De acordo com Madeleine, o silêncio de Janja é mais do que uma omissão: é um reflexo de uma postura que se diz feminista mas, na prática, deixa muito a desejar. E arremata: “Já chega de todEs. É hora de expor o que realmente está acontecendo: a defesa seletiva de direitos, onde quem precisa de apoio fica abandonado, até mesmo quando são amigos. O problema não é o que fala, é quem fala. O problema não é o que se faz, é quem faz”. Na quarta-feira, Janja publicou um vídeo em suas redes sociais para relatar a viagem que fez ao Catar no fim de semana passado. A mulher do presidente Lula se encontrou com a sheika Moza bint Nasser, uma das três mulheres do sheik Hamad bin Khalifa e também participou de um painel sobre educação em Doha. No vídeo, conforme relato da imprensa, Janja pareceu emocionada ao falar da visita a uma escola que abriga crianças de países em conflito, como Sudão, Síria e Afeganistão. Ela disse que precisou ir ao Catar para que pudesse ter vivenciado o sofrimento das pessoas afetadas. “Até agora, a gente só tinha acessado as informações da Palestina pelas redes sociais, através de vídeos que nos chegam e, mesmo sabendo dos horrores que estão acontecendo na Faixa de Gaza, com o extermínio de crianças e mulheres, (eu) não tinha vivenciado essa experiência ali, com os meus próprios olhos”, disse a primeira-dama.
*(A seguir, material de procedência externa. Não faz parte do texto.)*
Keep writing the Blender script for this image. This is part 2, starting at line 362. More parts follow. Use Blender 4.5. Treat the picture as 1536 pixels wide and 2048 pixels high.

Na sequência, a mulher do presidente Lula afirmou ser preciso “repensar a humanidade” e em qual mundo será deixado para as crianças. O “Poder360” relatou que Janja fez um discurso aparentemente improvisado e um pouco confuso e traçou uma comparação sem uma lógica muito clara com as queimadas no Brasil (foram registrados mais de 40.000 focos de incêndio só no mês de setembro). “Se você for pensar nas crianças palestinas, elas não têm o futuro. Elas têm aquele momento. E a gente precisa pensar em todas as crianças do mundo. Que mundo é esse que a gente vai deixar? A gente tá vivendo um momento horrível no Brasil de queimadas, né? E que mundo é esse que a gente tá deixando, que a gente tá mostrando e tá deixando para as nossas crianças e jovens”, questionou a primeira-dama em seu perfil no Instagram. Janja é considerada uma ativista, que influencia, e muito, na tomada de decisões pelo marido, inclusive, quanto à demissão ou nomeação de ministros. Mas precisa dosar melhor o seu perfil como “influencer feminista”, diante das contradições que acaba vivenciando e sobre as quais, também, acaba silenciando.